The Department of International History is delighted to welcome Professor Michael Goebel who joined the Graduate Institute in September 2018 as the Pierre du Bois Chair Europe and the World, which is generously supported by the Pierre du Bois Foundation. In his book, Anti-Imperial Metropolis: Interwar Paris and the Seeds of Third World Nationalism, Professor Goebel explores the era of global anti-imperialism and the local social contexts from which it emerged.
What is the main argument of the book?
Empirically the book deals with the social history of non-European migration to interwar Paris, but it asks a question that really has more to do with the post-WWII global political history of decolonisation and the Third World idea: What are we to make of the fact that so many later Third World leaders were politically socialized in imperial centres such as Paris?

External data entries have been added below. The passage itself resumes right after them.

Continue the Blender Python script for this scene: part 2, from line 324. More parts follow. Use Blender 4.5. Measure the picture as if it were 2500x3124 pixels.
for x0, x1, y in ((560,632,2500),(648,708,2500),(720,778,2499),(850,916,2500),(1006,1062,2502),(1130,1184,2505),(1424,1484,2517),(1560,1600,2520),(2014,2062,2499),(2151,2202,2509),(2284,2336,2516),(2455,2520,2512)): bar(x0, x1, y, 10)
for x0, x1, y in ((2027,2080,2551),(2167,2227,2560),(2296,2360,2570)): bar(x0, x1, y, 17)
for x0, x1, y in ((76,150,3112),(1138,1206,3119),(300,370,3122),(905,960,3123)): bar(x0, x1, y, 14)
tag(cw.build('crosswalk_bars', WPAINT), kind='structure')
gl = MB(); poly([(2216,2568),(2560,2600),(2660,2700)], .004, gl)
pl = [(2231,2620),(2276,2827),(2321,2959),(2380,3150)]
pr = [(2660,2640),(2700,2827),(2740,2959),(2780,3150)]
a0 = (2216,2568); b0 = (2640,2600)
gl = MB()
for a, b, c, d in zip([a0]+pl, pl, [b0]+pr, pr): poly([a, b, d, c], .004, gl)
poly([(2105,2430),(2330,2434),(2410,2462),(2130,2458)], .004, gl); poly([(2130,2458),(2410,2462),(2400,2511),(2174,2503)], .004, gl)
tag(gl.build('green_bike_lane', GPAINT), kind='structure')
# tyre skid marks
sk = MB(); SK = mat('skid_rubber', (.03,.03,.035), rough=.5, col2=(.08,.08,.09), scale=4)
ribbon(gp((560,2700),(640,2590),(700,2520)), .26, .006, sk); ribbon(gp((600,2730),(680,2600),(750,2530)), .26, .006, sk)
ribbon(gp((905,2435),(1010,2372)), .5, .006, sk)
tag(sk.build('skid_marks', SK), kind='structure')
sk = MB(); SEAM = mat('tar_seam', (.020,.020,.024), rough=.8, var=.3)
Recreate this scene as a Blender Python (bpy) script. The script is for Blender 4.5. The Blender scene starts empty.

My argument, especially for French colonial subjects, is that colonial-metropolitan migration rendered rights differentials particularly palpable. It thus fuelled the search for a new world order, which eventually narrowed down on demands for structurally equivalent nation-states. Also, newborn anticolonial activists in interwar Paris found themselves in an exceptionally cosmopolitan environment, in which they constantly compared their own situation to that of their neighbours and peers, including people from other colonies. Thus, Ho Chi Minh liaised with Chinese communists in Paris, Senegalese activists cooperated with Antilleans and Algerians, and so forth. Comparison and exchange sparked learning curves and promoted a certain standardisation of political claims, which communist orchestration further helped push towards a one-size-fits-all format according to which every nation should have its state. Put simply but broadly: I argue that a microscopic socio-legal history of migration can help us better understand the globalisation of the nation-state model of political organisation in the twentieth century.
Had that history been examined previously and, if so, what did you seek to add or examine further and with what results?
Yes, of course there were piles of books before I came along, both about the specific topic of colonial migration to interwar France and the broader issue of the spread of nationalism—which I felt was the more important question to engage with. As far as the global and/or international history of nationalism in Africa and Asia was concerned, in my view it mostly fell into the camps of political and/or intellectual history. Of course, there were many good social histories of how, say, dockworkers or postal clerks responded to anticolonial mobilisation in this place or the other, but for the most part these were local studies. Wherever the larger edifice was concerned historians seemed interested in the movement of ideas, or at best the emergence of an international system. A classic of this genre was Elie Kedourie’s book about nationalism in Africa and Asia, which essentially enquired about what the leaders of future independence movements made of European romantic nationalist texts. Likewise, Benedict Anderson devoted much attention to the socio-economic conditions for the emergence of nationalism in Europe, but reverted into a pedestrian history-of-ideas mode when he came to explaining nationalism in Africa and Asia.
I didn’t find these accounts wrong, but I found them anaemic. Ho Chi Minh did not come to champion a Vietnamese nation-state simply because reading Herder or Lenin, or both, had persuaded him. Rather, for him and his peers in interwar Paris the nation-state model promised to enshrine and administer a host of civic rights that imperial states either outright withheld or layered into a highly unjust web of legal pluralism—the arbitrariness of which, again, was spotlighted by migration and the possibility of global comparison. While my book can be read as a contribution to intellectual history, too, I wanted to make sure that I don’t miss the socio-legal history of concrete predicaments that made the nation-state model so attractive for so many people.
What larger insights can we draw from this investigation about this part of the world and at that particular moment, notably as regards subsequent global dynamics?
Though perhaps a little too general and therefore also banal, the larger message in my view is that nationalism is not merely a philosophical problem that increased global exchange will render redundant. Since civic and ethnic notions of nationhood are so often conflated and almost inextricable in practice, I don’t think nationalism and nation-states are likely to disappear anytime soon. They are so sticky because they promise answers, even if illusory, to concrete problems.
Speaking more as a student of global history, I think there has been over the last decades too much of a tendency to celebrate transnational exchange, fluidity and networks. I don’t mean this as a political criticism. Temperamentally, I share the cosmopolitan sympathies of most of my colleagues. But I fear these sympathies have too often misled us into underestimating the potency and persistence of nationalism in our reading and writing of history.